A force will cause in velocity; and likewise, a change in velocity will generate a force. The equation works both ways.
The third law states that for every action (force) in nature there is an equal and opposite reaction. In other words, if object A exerts a force on object B, then object B also exerts an equal force on object: A. Notice that the forces are exerted on different objects. The third law can be used to explain the generation of lift by a wing and the production of thrust by a jet engine

 

Question 2. (i) A chalk kept on the table remains in the position of rest until moved by the teacher. Which law of motion is followed in this situation?
Answer:
Newton's 1st law is followed in this situation
In simple words: The phenomenon of the chalk remaining at rest until an external force (the teacher moving it) acts upon it demonstrates Newton's First Law of Motion, also known as the law of inertia.

🎯 Exam Tip: Provide examples to illustrate Newton's First Law, linking the concept of inertia to objects at rest or in uniform motion.

 

Question 2. (ii) What will happen to momentum if the mass and acceleration both are doubled?
Answer:
If the mass and acceleration both are doubled then the momentum will be increased four times
In simple words: Momentum (mass × velocity) is directly affected by both mass and velocity. If acceleration doubles, velocity will also increase, potentially doubling over time. If both mass and acceleration (leading to increased velocity) are doubled, the momentum will be quadrupled.

🎯 Exam Tip: Remember the formula for momentum (p = mv) and acceleration (a = Δv/t). If 'a' doubles, 'v' changes more rapidly, leading to a larger 'v' for the same time 't'. If mass is also doubled, the effect on momentum is multiplicative.

 

Question 2. (iii) What will happen to momentum if the mass and acceleration both are halved?
Answer:
If the mass and acceleration both are halved, then the momentum will be decreased to one-fourth.
In simple words: If both the mass and the acceleration (which influences the velocity) of an object are halved, its momentum will be reduced to one-fourth of its original value.

🎯 Exam Tip: Understanding the direct relationship between momentum, mass, and velocity is key. Halving both mass and the rate of velocity change (acceleration) results in a proportional reduction in momentum by a factor of four.

 

Question 2. (iv) A moving stone filled truck collides with a moving car coming from opposite direction. Why is it observed that only the car is pushed backward?
Answer:
A stone filled truck has more mass than a car hence it has more momentum thus it is observed that only the car is pushed backward
In simple words: Due to its much larger mass, a stone-filled truck has significantly more momentum than a car. When they collide, the truck's greater momentum allows it to continue moving forward, while the car is pushed backward due to the conservation of momentum.

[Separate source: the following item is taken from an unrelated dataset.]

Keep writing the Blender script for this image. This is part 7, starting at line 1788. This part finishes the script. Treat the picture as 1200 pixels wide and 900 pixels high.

🎯 Exam Tip: Emphasize that in a collision, total momentum is conserved. The truck's larger mass (and thus momentum) allows it to dominate the interaction, causing a more significant change in the car's motion.

 

Question 2. (v) What will happen to the force if the jet engines do not produce enough thrust to push the aeroplane in mid-air?
Answer:
If the jet engines do not produce enough thrust to push the aeroplane in mid-air the force of aeroplane and resistance of air will become balanced thus putting the aeroplane at rest which will result in a crash.
In simple words: If jet engines fail to generate sufficient thrust, the forward force becomes balanced by air resistance and the airplane's weight, causing it to lose speed, descend, and ultimately crash as it can no longer counteract gravity and drag.

🎯 Exam Tip: Relate this scenario to Newton's First Law and the concept of unbalanced forces. Insufficient thrust means the forces are either balanced or gravity/drag are dominant, preventing flight.